Speaker
Description
There is a class of physical devices that contain several discrete modules in a single package but which are represented in the kernel as separate entities. An example of such devices is the Qualcomm WCN/QCA family of WLAN/Bluetooth adapter chipsets.
Typically the WLAN and Bluetooth modules will have their own device-tree nodes - one under the PCI bridge (WLAN) and one under the serial node (Bluetooth). The relevant drivers will bind to these devices and consume assigned resources (which are usually already reference counted).
The problem arises when the two modules packaged together have interdependencies - for instance: a chipset may require a certain delay between powering-up the Bluetooth and WLAN modules (an example: Qualcomm QCA6490). In this case, reference counting alone is not sufficient and we need more fine-grained serialization.
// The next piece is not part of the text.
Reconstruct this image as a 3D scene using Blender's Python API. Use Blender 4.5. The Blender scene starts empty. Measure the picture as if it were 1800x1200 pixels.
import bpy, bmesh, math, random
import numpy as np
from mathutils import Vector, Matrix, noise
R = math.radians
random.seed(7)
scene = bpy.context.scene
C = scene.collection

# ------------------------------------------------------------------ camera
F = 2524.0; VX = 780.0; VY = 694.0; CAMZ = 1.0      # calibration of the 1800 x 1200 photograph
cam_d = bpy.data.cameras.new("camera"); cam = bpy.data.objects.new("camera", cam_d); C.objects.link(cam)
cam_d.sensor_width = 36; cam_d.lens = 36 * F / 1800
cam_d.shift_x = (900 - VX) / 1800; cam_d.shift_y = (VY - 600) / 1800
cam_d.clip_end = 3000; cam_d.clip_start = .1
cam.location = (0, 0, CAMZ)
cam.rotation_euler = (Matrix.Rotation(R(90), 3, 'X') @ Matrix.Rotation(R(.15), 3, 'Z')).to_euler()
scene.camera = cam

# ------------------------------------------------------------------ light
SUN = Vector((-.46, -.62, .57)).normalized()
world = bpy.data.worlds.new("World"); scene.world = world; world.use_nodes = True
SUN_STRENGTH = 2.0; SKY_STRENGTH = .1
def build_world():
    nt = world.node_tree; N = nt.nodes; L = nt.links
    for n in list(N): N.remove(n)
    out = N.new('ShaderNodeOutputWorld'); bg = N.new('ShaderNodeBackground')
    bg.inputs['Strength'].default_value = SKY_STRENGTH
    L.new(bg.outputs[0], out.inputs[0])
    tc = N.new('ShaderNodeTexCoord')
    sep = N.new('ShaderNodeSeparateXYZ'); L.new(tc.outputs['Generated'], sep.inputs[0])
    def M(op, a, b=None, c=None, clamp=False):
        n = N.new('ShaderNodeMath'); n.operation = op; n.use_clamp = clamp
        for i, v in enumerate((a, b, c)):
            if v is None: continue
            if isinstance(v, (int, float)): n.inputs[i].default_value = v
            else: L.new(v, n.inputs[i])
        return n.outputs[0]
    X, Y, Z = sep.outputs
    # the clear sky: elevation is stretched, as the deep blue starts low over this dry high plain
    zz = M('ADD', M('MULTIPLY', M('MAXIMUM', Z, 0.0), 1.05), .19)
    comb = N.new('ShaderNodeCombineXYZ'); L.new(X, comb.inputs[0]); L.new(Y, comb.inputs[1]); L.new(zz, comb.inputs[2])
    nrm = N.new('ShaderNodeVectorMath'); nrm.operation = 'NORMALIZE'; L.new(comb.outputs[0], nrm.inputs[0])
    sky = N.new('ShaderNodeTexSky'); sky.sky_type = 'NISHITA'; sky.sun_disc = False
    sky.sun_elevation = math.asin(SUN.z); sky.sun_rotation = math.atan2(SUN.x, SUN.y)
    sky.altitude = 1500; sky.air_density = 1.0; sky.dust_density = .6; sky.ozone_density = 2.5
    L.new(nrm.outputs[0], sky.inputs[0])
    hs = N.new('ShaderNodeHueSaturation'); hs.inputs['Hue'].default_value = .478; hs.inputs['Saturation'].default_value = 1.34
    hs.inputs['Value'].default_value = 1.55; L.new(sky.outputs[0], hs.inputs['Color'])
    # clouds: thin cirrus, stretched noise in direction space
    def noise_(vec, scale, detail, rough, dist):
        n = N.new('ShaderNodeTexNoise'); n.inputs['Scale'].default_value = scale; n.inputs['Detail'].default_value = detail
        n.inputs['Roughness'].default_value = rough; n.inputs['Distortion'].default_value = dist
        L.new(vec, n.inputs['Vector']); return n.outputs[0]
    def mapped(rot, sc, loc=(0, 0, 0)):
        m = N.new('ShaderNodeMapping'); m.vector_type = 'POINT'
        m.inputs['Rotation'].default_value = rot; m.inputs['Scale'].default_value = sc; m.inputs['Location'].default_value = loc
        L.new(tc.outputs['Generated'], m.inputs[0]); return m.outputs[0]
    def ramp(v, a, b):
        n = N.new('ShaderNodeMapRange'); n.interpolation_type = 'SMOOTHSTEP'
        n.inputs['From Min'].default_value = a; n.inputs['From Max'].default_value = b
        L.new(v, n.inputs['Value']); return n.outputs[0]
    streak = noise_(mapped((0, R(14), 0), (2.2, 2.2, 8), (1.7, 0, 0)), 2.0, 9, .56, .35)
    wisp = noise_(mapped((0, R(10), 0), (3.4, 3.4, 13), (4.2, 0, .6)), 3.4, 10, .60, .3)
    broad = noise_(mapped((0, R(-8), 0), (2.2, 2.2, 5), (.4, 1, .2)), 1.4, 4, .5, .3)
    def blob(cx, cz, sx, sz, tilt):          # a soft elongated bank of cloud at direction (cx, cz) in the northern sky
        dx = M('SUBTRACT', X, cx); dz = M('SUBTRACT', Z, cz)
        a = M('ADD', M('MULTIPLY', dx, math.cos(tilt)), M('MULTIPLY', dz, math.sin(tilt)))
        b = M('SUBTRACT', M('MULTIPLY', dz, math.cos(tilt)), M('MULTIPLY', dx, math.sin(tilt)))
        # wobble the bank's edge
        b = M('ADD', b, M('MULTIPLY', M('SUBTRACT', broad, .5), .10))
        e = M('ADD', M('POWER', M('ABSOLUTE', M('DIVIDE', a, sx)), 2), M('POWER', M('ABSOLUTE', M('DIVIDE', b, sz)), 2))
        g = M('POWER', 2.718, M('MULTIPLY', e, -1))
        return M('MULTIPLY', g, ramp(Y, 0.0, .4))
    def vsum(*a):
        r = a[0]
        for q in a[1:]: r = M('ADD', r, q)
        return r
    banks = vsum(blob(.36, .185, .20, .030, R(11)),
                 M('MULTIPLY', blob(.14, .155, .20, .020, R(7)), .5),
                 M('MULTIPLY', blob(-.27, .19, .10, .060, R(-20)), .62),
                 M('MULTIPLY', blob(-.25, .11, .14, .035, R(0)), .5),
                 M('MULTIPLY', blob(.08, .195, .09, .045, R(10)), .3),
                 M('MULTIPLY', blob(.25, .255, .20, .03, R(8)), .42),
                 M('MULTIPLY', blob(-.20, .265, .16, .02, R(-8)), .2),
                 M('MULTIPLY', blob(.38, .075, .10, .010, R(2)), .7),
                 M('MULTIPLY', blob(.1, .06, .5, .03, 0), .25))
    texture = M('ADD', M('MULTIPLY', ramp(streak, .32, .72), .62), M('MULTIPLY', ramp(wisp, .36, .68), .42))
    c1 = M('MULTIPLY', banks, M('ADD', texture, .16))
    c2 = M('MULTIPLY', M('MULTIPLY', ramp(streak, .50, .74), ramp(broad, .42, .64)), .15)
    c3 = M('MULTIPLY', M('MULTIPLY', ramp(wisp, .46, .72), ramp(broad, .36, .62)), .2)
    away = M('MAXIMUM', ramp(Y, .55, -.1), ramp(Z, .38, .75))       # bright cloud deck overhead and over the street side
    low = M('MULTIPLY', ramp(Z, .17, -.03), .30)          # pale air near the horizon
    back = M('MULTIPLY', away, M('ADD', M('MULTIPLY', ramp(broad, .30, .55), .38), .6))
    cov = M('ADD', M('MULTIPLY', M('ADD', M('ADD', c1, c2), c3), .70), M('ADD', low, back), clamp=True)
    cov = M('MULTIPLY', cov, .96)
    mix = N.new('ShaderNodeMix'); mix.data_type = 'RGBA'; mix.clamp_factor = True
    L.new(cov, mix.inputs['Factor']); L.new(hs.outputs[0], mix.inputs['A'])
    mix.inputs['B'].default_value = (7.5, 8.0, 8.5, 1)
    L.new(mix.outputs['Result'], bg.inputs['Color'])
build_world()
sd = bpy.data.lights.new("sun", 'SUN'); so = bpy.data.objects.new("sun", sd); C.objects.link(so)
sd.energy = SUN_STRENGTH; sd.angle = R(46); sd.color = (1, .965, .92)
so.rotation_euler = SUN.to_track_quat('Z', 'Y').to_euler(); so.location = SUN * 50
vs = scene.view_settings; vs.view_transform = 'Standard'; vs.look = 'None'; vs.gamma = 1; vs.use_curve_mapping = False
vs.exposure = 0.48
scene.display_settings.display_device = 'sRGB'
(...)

In order to support such devices, a new driver subsystem has been proposed: the power sequencing framework[1]. It allows to abstract the shared powering-up/-down operations for multiple devices into a separate power sequence provider which knows about any possible interactions between the modules it services. The new subsystem allows for a flexible representation of the underlying hardware (e.g.: the power management unit of the WCN/QCA chips is the device node to which the power sequencer binds but on the device-tree it is represented as a PMIC exposing a set of regulators consumed by WLAN and Bluetooth nodes).
This talk will present the idea behind the new subsystem, the provider and consumer programming interfaces for drivers and how we enabled WiFi and Bluetooth support upstream for several Qualcomm platforms with the first driver based on the pwrseq framework.